Task directions:
Give every line back verbatim, dropping all images.

— Start of Material —

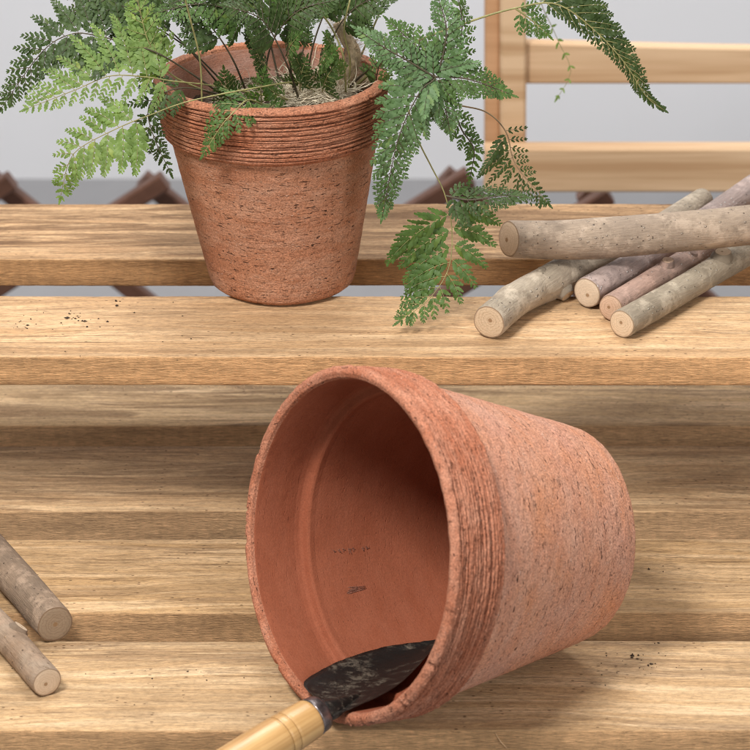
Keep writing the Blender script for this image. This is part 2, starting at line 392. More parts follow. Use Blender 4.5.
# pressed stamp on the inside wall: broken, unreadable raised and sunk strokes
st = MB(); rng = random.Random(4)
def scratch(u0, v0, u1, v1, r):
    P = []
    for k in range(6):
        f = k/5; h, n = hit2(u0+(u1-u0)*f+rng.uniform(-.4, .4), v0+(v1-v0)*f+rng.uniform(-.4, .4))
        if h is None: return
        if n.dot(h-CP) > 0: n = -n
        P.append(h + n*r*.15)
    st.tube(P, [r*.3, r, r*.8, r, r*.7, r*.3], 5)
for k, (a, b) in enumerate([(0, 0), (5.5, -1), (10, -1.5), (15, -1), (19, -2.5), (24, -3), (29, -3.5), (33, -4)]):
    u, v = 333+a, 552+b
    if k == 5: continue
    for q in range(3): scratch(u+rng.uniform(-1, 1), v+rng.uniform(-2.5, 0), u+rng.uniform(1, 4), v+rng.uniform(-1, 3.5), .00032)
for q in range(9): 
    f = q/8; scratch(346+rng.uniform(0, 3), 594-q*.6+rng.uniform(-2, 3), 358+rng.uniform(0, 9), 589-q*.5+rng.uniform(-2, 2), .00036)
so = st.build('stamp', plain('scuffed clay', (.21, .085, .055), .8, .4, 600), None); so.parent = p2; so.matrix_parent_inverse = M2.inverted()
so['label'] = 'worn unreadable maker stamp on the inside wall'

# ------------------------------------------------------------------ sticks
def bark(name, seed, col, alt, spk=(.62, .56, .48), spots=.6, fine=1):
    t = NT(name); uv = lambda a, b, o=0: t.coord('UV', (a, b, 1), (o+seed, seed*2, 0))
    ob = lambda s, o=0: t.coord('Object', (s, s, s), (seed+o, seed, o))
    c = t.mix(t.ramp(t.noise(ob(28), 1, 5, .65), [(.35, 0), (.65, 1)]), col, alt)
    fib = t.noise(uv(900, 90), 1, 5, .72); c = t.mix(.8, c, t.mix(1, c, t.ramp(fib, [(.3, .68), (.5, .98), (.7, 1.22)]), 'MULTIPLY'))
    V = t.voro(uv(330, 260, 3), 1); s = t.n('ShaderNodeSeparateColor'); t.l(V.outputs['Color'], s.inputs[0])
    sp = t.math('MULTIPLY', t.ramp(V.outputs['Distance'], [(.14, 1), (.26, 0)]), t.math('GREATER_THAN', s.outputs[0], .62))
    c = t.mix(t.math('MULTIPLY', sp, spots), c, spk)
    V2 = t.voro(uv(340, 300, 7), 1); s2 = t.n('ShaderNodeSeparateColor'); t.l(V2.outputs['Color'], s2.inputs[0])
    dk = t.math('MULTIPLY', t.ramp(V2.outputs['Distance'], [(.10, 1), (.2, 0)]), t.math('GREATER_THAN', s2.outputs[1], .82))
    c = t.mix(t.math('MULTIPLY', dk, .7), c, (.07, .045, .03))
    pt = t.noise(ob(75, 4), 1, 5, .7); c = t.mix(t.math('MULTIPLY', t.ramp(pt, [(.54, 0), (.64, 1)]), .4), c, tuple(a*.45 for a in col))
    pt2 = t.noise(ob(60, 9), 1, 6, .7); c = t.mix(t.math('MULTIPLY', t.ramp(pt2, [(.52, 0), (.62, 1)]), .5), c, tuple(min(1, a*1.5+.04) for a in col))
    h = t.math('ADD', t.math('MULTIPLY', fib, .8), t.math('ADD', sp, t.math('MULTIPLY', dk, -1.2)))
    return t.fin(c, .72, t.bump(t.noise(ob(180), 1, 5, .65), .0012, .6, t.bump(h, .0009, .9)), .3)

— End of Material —

Answer for the task:
Keep writing the Blender script for this image. This is part 2, starting at line 392. More parts follow. Use Blender 4.5.
# pressed stamp on the inside wall: broken, unreadable raised and sunk strokes
st = MB(); rng = random.Random(4)
def scratch(u0, v0, u1, v1, r):
    P = []
    for k in range(6):
        f = k/5; h, n = hit2(u0+(u1-u0)*f+rng.uniform(-.4, .4), v0+(v1-v0)*f+rng.uniform(-.4, .4))
        if h is None: return
        if n.dot(h-CP) > 0: n = -n
        P.append(h + n*r*.15)
    st.tube(P, [r*.3, r, r*.8, r, r*.7, r*.3], 5)
for k, (a, b) in enumerate([(0, 0), (5.5, -1), (10, -1.5), (15, -1), (19, -2.5), (24, -3), (29, -3.5), (33, -4)]):
    u, v = 333+a, 552+b
    if k == 5: continue
    for q in range(3): scratch(u+rng.uniform(-1, 1), v+rng.uniform(-2.5, 0), u+rng.uniform(1, 4), v+rng.uniform(-1, 3.5), .00032)
for q in range(9): 
    f = q/8; scratch(346+rng.uniform(0, 3), 594-q*.6+rng.uniform(-2, 3), 358+rng.uniform(0, 9), 589-q*.5+rng.uniform(-2, 2), .00036)
so = st.build('stamp', plain('scuffed clay', (.21, .085, .055), .8, .4, 600), None); so.parent = p2; so.matrix_parent_inverse = M2.inverted()
so['label'] = 'worn unreadable maker stamp on the inside wall'

# ------------------------------------------------------------------ sticks
def bark(name, seed, col, alt, spk=(.62, .56, .48), spots=.6, fine=1):
    t = NT(name); uv = lambda a, b, o=0: t.coord('UV', (a, b, 1), (o+seed, seed*2, 0))
    ob = lambda s, o=0: t.coord('Object', (s, s, s), (seed+o, seed, o))
    c = t.mix(t.ramp(t.noise(ob(28), 1, 5, .65), [(.35, 0), (.65, 1)]), col, alt)
    fib = t.noise(uv(900, 90), 1, 5, .72); c = t.mix(.8, c, t.mix(1, c, t.ramp(fib, [(.3, .68), (.5, .98), (.7, 1.22)]), 'MULTIPLY'))
    V = t.voro(uv(330, 260, 3), 1); s = t.n('ShaderNodeSeparateColor'); t.l(V.outputs['Color'], s.inputs[0])
    sp = t.math('MULTIPLY', t.ramp(V.outputs['Distance'], [(.14, 1), (.26, 0)]), t.math('GREATER_THAN', s.outputs[0], .62))
    c = t.mix(t.math('MULTIPLY', sp, spots), c, spk)
    V2 = t.voro(uv(340, 300, 7), 1); s2 = t.n('ShaderNodeSeparateColor'); t.l(V2.outputs['Color'], s2.inputs[0])
    dk = t.math('MULTIPLY', t.ramp(V2.outputs['Distance'], [(.10, 1), (.2, 0)]), t.math('GREATER_THAN', s2.outputs[1], .82))
    c = t.mix(t.math('MULTIPLY', dk, .7), c, (.07, .045, .03))
    pt = t.noise(ob(75, 4), 1, 5, .7); c = t.mix(t.math('MULTIPLY', t.ramp(pt, [(.54, 0), (.64, 1)]), .4), c, tuple(a*.45 for a in col))
    pt2 = t.noise(ob(60, 9), 1, 6, .7); c = t.mix(t.math('MULTIPLY', t.ramp(pt2, [(.52, 0), (.62, 1)]), .5), c, tuple(min(1, a*1.5+.04) for a in col))
    h = t.math('ADD', t.math('MULTIPLY', fib, .8), t.math('ADD', sp, t.math('MULTIPLY', dk, -1.2)))
    return t.fin(c, .72, t.bump(t.noise(ob(180), 1, 5, .65), .0012, .6, t.bump(h, .0009, .9)), .3)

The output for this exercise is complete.